Holocene water balance variations in Great Salt Lake, Utah: application
of GDGT indices and the ACE salinity proxy
Abstract
Great Salt Lake (UT) is a hypersaline terminal lake in the US Great
Basin, and the remnant of the late glacial Lake Bonneville. Holocene
hydroclimate variations cannot be interpreted from the shoreline record,
but instead can be investigated by proxies archived in the sediments.
GLAD1-GSL00-1B was cored in 2000 and recently dated by radiocarbon for
the Holocene section with the top 11 m representing ~7
ka to present. Sediment samples every 30 cm (~220 years)

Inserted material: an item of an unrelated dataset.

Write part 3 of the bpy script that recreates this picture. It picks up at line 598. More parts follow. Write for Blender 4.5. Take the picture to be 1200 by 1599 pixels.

were studied for the full suite of microbial membrane lipids, including
those responsive to temperature and salinity. The ACE index detects the
increase in lipids of halophilic archaea, relative to generalists, as
salinity increases. We find Holocene ACE values ranged from 81-98, which
suggests persistent hypersalinity with <50 g/L variability
across 7.2 kyr. The temperature proxy,
MBTʹ5Me, yields values similar to
modern mean annual air temperature for months above freezing (MAF =
15.7°C) over the last 5.5 kyr. Several GDGT metrics show a step shift at
5.5 ka before which temperature estimates are unreliable due to the
shift in lake ecology and likely shallow depth. The step change in lake
conditions at 5.5 ka and additional variations within the late Holocene
are compared to regional climate records. We find evidence for a dry
mid-Holocene in GSL, corroborating other records.